▶ _Collected data entries_
%%
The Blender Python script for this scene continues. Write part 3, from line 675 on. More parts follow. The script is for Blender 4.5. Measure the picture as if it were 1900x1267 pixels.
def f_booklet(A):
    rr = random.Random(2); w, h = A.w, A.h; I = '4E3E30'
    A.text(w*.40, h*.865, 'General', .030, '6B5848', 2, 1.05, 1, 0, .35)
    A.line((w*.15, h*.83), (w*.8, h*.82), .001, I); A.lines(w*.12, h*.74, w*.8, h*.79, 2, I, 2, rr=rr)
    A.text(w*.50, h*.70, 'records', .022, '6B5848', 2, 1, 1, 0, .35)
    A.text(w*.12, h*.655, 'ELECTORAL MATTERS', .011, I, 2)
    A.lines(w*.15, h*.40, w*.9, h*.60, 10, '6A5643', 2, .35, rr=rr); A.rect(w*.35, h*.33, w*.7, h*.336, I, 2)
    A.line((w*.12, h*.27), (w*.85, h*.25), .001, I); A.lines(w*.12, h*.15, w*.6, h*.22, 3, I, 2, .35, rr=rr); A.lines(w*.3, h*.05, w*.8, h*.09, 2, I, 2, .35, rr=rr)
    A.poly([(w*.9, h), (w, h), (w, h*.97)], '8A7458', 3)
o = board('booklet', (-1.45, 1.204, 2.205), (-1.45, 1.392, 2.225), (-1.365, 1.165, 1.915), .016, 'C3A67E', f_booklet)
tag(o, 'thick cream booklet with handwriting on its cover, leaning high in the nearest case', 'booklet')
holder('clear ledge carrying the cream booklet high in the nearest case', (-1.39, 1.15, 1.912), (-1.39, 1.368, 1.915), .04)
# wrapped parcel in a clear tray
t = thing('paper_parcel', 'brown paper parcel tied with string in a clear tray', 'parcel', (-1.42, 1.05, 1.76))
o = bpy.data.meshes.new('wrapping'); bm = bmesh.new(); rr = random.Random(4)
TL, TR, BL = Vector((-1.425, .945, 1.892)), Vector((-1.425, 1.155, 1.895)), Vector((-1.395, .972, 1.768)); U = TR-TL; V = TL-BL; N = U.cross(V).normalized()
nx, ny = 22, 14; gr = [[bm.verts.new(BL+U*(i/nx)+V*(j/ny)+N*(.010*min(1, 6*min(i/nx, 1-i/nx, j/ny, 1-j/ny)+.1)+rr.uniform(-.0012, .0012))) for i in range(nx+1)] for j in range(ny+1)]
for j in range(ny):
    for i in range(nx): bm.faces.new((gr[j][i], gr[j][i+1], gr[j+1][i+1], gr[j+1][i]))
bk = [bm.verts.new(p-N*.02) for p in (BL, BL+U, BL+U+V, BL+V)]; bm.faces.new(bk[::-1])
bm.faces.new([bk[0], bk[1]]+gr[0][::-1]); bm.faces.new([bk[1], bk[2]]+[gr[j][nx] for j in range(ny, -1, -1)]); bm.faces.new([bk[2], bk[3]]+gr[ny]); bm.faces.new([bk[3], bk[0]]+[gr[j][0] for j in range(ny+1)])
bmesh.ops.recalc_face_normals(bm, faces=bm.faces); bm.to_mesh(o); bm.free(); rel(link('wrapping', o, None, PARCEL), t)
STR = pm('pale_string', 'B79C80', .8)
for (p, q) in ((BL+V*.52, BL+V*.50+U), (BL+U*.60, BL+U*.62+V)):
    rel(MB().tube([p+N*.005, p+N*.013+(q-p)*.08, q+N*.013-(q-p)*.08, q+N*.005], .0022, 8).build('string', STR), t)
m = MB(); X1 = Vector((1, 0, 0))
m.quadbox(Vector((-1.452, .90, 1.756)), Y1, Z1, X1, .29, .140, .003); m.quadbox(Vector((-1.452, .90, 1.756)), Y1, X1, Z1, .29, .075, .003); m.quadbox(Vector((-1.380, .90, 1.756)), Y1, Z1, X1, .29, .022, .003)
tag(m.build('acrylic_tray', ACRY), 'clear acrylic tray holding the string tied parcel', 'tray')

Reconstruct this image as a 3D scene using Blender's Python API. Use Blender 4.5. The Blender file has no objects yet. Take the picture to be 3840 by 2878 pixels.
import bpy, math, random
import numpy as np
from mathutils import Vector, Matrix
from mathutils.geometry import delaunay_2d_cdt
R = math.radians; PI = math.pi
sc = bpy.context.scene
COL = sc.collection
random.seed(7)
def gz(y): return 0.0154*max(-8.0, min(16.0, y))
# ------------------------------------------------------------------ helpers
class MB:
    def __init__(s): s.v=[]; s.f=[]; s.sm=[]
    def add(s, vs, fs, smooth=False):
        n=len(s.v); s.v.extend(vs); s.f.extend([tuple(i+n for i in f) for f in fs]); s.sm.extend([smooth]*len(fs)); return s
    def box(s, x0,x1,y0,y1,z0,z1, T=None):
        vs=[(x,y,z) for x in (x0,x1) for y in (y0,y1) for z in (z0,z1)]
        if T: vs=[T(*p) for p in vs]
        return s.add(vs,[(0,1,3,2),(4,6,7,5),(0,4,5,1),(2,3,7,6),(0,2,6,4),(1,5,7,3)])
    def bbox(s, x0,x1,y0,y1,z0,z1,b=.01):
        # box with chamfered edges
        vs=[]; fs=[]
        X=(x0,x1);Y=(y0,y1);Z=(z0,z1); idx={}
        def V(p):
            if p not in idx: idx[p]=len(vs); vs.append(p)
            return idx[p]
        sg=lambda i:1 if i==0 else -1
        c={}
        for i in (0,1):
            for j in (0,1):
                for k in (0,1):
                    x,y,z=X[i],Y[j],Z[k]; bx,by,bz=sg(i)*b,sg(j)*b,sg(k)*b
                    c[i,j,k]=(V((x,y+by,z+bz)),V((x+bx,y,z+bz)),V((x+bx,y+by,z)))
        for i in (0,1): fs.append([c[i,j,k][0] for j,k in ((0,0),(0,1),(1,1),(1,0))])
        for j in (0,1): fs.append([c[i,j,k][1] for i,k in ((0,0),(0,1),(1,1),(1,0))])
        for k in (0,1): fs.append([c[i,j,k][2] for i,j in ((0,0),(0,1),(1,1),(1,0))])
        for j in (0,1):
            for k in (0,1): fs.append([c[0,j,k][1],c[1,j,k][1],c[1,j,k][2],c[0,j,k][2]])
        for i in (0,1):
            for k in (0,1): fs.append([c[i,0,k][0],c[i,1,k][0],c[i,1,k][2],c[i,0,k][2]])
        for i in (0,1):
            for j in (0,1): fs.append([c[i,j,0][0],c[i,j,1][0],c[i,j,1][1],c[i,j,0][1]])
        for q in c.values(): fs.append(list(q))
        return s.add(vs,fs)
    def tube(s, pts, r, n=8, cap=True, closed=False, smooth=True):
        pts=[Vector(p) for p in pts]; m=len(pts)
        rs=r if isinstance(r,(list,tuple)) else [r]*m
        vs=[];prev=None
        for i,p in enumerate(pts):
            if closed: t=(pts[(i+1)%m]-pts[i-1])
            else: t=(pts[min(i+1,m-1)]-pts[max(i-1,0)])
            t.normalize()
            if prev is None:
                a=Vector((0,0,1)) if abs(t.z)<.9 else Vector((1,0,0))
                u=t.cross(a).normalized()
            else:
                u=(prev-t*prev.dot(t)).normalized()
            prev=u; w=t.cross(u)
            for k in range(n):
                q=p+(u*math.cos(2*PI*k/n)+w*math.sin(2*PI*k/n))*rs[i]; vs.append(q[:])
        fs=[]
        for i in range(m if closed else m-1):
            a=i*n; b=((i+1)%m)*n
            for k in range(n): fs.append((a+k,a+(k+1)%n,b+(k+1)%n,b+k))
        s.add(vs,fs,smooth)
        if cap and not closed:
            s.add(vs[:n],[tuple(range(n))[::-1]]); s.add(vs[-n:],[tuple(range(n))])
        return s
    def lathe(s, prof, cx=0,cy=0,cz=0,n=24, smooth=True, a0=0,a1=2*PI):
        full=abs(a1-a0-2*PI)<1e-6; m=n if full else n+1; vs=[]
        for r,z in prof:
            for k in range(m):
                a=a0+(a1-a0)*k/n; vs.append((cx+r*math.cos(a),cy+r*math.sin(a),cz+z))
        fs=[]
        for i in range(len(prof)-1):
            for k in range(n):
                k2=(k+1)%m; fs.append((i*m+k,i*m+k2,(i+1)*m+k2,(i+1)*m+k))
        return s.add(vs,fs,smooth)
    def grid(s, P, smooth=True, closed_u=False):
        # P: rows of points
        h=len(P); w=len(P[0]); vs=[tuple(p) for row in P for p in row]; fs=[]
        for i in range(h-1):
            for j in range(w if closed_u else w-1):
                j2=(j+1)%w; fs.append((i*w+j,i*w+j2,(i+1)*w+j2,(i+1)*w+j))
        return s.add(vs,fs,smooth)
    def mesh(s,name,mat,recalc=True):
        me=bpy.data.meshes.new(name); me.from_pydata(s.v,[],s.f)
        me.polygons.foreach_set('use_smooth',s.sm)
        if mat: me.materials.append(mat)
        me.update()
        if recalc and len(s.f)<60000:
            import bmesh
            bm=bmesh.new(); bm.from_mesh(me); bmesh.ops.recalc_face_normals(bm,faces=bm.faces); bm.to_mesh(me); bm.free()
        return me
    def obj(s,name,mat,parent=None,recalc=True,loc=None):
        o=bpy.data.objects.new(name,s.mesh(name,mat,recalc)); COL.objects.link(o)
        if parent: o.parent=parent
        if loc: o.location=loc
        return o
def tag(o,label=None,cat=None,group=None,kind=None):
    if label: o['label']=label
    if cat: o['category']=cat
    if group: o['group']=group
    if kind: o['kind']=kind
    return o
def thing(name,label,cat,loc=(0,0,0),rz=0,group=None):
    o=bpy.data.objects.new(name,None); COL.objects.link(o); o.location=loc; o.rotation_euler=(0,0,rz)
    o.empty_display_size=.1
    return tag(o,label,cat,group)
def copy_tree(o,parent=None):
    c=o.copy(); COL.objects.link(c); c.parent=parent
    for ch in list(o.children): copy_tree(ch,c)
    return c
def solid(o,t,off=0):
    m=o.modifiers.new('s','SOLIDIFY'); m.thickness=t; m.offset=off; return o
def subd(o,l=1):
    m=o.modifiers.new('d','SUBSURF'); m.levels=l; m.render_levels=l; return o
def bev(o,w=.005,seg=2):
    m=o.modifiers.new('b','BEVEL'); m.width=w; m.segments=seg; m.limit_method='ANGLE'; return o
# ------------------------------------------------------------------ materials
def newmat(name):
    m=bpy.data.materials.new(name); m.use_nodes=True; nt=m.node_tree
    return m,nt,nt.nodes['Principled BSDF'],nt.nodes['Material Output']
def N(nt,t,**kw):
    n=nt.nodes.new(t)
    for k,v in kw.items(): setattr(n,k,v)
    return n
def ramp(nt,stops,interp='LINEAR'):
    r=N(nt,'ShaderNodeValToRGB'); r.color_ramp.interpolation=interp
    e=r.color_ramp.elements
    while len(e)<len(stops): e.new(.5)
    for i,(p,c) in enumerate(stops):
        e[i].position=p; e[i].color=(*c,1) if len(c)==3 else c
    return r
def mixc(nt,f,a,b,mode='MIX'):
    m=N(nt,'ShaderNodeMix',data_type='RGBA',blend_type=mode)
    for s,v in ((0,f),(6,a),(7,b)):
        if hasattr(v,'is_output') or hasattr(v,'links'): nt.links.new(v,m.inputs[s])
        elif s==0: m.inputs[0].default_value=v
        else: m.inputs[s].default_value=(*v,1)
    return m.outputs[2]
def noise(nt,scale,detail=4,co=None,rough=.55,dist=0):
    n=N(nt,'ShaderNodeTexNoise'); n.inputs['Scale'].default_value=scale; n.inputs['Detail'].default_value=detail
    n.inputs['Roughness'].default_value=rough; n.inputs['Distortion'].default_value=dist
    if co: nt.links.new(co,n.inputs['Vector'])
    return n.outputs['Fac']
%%
▶ _Task to complete_
Extract all lines that hold the word "picture".

▶ _Result_
The Blender Python script for this scene continues. Write part 3, from line 675 on. More parts follow. The script is for Blender 4.5. Measure the picture as if it were 1900x1267 pixels.
Reconstruct this image as a 3D scene using Blender's Python API. Use Blender 4.5. The Blender file has no objects yet. Take the picture to be 3840 by 2878 pixels.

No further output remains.